O MPLA alertou também para o perigo de haver uma certa bipolarização política e social, diante de um quadro marcado pelo divisionismo, decorrente da actuação populista do seu principal adversário.
“Estes líderes afirmam frequentemente que as instituições estabelecidas, quer no poder Executivo, no Legislativo e no Judicial, são corruptas e ineficazes, e que precisam de ser substituídas por outras formas de liderança, muitas vezes centradas e personificadas na figura do próprio líder populista”, acusou, considerando que tudo isso só terá um desfecho:
“…Poderá levar à polarização política e social, à estigmatização de grupos e o fomento da hostilidade entre os diferentes sectores, e, em última instância, fragilizando a coesão social, criando desta forma um clima político cada vez mais divisivo, em que as instituições são vistas como inimigas e os aliados do líder populista são tidos como os puritanos, os mais honestos e os mais capazes. Nada mais falso!”
UNITA leva indicadores para ilustrar quadro sombrio
Por seu turno, a UNITA, que usou da palavra através do seu líder parlamentar, Liberty Chiyaka, levou ao debate indicadores estatísticos de estudos realizados por instituições nacionais e internacionais, para expor o “mau desempenho do governo”.
Segundo a UNITA, a Conta Geral do Estado fornece ao país evidências sólidas da má governação, o que, a seu ver, reforça e consolida a necessidade de responsabilizar politicamente o titular do Poder Executivo, já que, no seu entender, “as contas não batem certo”.

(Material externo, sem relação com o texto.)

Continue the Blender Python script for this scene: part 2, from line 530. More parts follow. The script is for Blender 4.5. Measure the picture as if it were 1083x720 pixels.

Evocando indicadores publicados por entidades como o Instituto Nacional de Estatística (INE), o Banco Mundial (BM), o Fundo Monetário Internacional (FMI), o Fundo das Nações Unidas para a Infância (Unicef) e o Programa das Nações Unidas para o Desenvolvimento (PNUD), a UNITA levou para o debate parlamentar as seguintes conclusões:
“Medindo a miséria, Angola está entre os 20 países mais miseráveis do mundo, ocupando o 13.º lugar; Medindo a fome, utilizando o Índice Global da Fome, Angola ocupa o lugar 97 entre 116 países; Avaliando a corrupção, a partir do Índice de Percepção da Corrupção, Angola ocupa o lugar 116 entre 180 países do mundo;
Avaliando o Ambiente de negócios, Angola está entre os últimos 12 países entre 190; Avaliando a boa governação a partir Índice Mo Ibrahim, Angola está entre os 10 últimos países da África; E, se considerarmos como real a taxa de inflação, acima de 19%, e a taxa básica de juro fixada pelo BNA de 17%, Angola tem uma das cinco taxas mais altas do continente africano, que as famílias não podem suportar e às quais nenhuma empresa poderá sobreviver.”
A UNITA juntou também aos dados do debate parlamentar a avaliação do “desempenho da governação a partir da percepção aceite de uma taxa de desemprego de 44%”, chegando à conclusão que “também estamos mal, estamos entre os dez piores países de África para se viver sob a tutela do actual Governo”.
São números, segundo a UNITA, “da nossa triste e dolorosa realidade”, acrescido ao facto de Angola possuir “uma das mais altas taxas de mortalidade infantil do mundo por desnutrição, segundo o Unicef”: “Estima-se que, todos os dias, 46 crianças morrem por desnutrição em Angola”.
E de estatística não era tudo! O líder parlamentar da UNITA ainda foi a tempo de avançar também com os dados sobre a pobreza extrema, que cresceu de 35% para 44% entre 2019 e 2022, afectando neste momento quase metade da população, de acordo com os pesquisadores da Afrobarómetro, uma organização internacional com representação no país.
“Cerca de 22% das crianças em Angola ainda se encontra fora do sistema de ensino e 48% das crianças matriculadas não concluem o ensino primário. Apenas 11% das crianças dos três aos cinco anos têm acesso à educação pré-escolar”, descreveu Liberty Chiyaka.
Estes indicadores, de acordo com a declaração política da UNITA, requerem acção, medidas corajosas para se mudar o rumo do país. “Impedir as ONG [Organizações Não-Governamentais] de divulgar o mau desempenho do governo não vai resolver os problemas das pessoas. Fazer show off, quando estamos miseráveis, famintos e falidos, não esconderá a má governação”, declarou a UNITA.
“Podemos realizar dezenas de Conferências Internacionais em Luanda, mas não nos enganemos. Estaremos apenas a colocar o lixo debaixo do tapete para as visitas não verem! Temos de mudar, senhores Deputados! É isto que o povo nos pede”, concluiu.